"Better a fallen rocket than never a burst of light."
~ Tom Stoppard, The Invention of Love

Tuesday, June 16, 2015

Relationship Spotlight: Sarah Manning & Felix Dawkins (Orphan Black)

…And just for a change of pace, how about an Orphan Black Relationship Spotlight?  But seriously, this is the last relationship that I really want to talk about from that show, for the time being anyway.  I’ve mentioned both Sarah and Felix before, with Helena and Alison respectively, but their connection with one another warrants a closer look, too.

Unlike the other relationships I’ve highlighted from this show, Sarah and Felix predate the clone revelation.  Both were fostered from a young age by Mrs. S. and taken from their home country, the U.K., to be raised in relative privacy in the show’s non-specified Canadian locale.  When we initially see Sarah with Felix, freaked out from her first out-of-context clone experience, it’s clear how inextricably tied they are.

In some ways, the relationship first established by the show is one in which neither is all that good for the other.  Sarah is forever pulling Felix into her not-aboveboard schemes (not that Felix is an altar boy or anything, but him dragging her into something isn’t their usual dynamic.)  Despite his protests and lectures, he generally goes along with it; however, he’s far from spineless, and particularly in early episodes, he vents his feelings with pissy, passive-aggressive shows of force that are inconvenient for Sarah and drive her up the wall.  She’s of course the one who initiates him into Clone Club, enlisting him to be her lookout, her backup, and her safe-house, and even though Felix soon grows as invested in the whole thing as she is, he’s often the one telling her to stop and think, to not be reckless.  And what’s the typical result?  They both get reckless.

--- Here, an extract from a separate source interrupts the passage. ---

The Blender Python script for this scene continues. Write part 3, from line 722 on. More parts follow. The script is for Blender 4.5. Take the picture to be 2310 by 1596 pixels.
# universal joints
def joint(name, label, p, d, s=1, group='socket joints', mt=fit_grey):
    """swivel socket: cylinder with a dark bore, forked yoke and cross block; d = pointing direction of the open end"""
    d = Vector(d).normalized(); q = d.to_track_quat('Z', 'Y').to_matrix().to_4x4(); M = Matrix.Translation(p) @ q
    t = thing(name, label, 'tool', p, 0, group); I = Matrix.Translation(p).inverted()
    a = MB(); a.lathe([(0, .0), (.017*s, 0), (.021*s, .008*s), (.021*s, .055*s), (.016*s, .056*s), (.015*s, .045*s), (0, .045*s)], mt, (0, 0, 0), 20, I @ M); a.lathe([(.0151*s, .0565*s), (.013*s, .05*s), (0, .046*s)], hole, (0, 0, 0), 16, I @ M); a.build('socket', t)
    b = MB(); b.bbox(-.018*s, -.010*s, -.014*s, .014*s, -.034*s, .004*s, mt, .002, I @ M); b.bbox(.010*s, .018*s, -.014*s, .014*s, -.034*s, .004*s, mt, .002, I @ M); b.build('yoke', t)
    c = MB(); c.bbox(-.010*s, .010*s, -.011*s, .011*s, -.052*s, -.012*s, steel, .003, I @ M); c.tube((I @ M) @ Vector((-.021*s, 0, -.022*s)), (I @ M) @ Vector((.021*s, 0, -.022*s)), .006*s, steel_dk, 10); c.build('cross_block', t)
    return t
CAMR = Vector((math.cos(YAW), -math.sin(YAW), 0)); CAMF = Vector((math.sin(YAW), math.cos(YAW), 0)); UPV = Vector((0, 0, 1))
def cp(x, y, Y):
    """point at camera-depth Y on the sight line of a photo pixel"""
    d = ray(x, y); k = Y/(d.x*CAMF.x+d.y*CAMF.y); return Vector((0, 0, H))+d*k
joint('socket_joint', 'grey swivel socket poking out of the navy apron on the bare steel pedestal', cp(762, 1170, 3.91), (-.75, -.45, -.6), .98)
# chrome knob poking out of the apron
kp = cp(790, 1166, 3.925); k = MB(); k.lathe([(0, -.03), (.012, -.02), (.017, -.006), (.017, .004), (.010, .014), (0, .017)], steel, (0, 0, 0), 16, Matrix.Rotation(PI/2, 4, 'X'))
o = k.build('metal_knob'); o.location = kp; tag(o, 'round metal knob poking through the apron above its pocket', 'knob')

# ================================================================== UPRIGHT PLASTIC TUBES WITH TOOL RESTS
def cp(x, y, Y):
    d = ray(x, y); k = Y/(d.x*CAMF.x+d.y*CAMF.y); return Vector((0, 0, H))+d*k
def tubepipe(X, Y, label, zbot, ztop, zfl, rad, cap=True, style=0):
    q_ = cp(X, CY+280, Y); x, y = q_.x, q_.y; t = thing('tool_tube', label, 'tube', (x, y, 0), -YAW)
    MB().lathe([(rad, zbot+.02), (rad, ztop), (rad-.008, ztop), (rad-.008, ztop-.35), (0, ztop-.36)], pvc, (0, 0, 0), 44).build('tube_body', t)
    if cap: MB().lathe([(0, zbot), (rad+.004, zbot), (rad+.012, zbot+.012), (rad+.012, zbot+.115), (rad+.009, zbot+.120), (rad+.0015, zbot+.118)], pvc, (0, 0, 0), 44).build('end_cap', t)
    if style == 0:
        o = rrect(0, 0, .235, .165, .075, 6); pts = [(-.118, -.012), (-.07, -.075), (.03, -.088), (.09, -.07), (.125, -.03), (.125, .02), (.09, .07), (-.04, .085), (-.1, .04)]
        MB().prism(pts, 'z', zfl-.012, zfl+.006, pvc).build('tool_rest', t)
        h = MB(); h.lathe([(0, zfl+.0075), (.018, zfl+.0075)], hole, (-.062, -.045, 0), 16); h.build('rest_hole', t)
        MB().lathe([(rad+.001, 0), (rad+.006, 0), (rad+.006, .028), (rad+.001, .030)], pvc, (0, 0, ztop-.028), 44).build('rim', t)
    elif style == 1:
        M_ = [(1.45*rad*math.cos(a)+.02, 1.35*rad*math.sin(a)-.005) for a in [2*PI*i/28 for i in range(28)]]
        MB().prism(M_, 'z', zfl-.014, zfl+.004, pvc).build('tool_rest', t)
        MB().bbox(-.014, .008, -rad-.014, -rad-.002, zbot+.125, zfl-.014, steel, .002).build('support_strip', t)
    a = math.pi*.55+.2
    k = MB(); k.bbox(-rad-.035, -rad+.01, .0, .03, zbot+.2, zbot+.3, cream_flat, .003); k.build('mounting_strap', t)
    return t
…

As such, I can see the point that their relationship might be enabling or self-destructive, especially from Sarah to Felix – she rarely considers what he wants or needs, and she regularly expects him to drop everything on her behalf.  (Yes, I know Sarah’s the protagonist, and as a woman who’s recently discovered she’s a clone with an enormous list of enemies, she has a lot more going on right now, but would it kill her to check in with Felix now and then?)  Yet, part of this dynamic is the fact that each will forgive the other pretty much anything.  They take each other for granted (like Sarah making Felix go on the run with her and her daughter and then insisting on calling all the shots and refusing to listen to any of his advice) and screw up each other’s plans (like Felix throwing a fake funeral for Sarah, who’s faked her death, using the money from the drugs Sarah wanted him to sell for her,) but neither takes what the other does personally for long.  They seem to get that they’re both stubborn people with a talent for screwing things up, that something stupid done in anger or desperation shouldn’t be a deal-breaker, and that each needs the other in their corner too much to hold grudges. 

That’s why Felix is the first person Sarah turns to when things go wrong.  It’s why she can’t leave him out of a major operation.  It’s why Felix initially accedes to helping out the other clones so much (as time goes on, he develops fairly strong sibling bonds with all of them, each with its own dynamic, but at first, it’s all for Sarah.)  And it’s even why he can get so mad at Sarah, because he knows she’s in over her head with dangerous people, and he can’t bear the thought of anything happening to her.  Both have had a tough time of it, and to a great extent, they both tend to hang onto the other for support because that’s what they’ve always done.  I’m guessing they always will.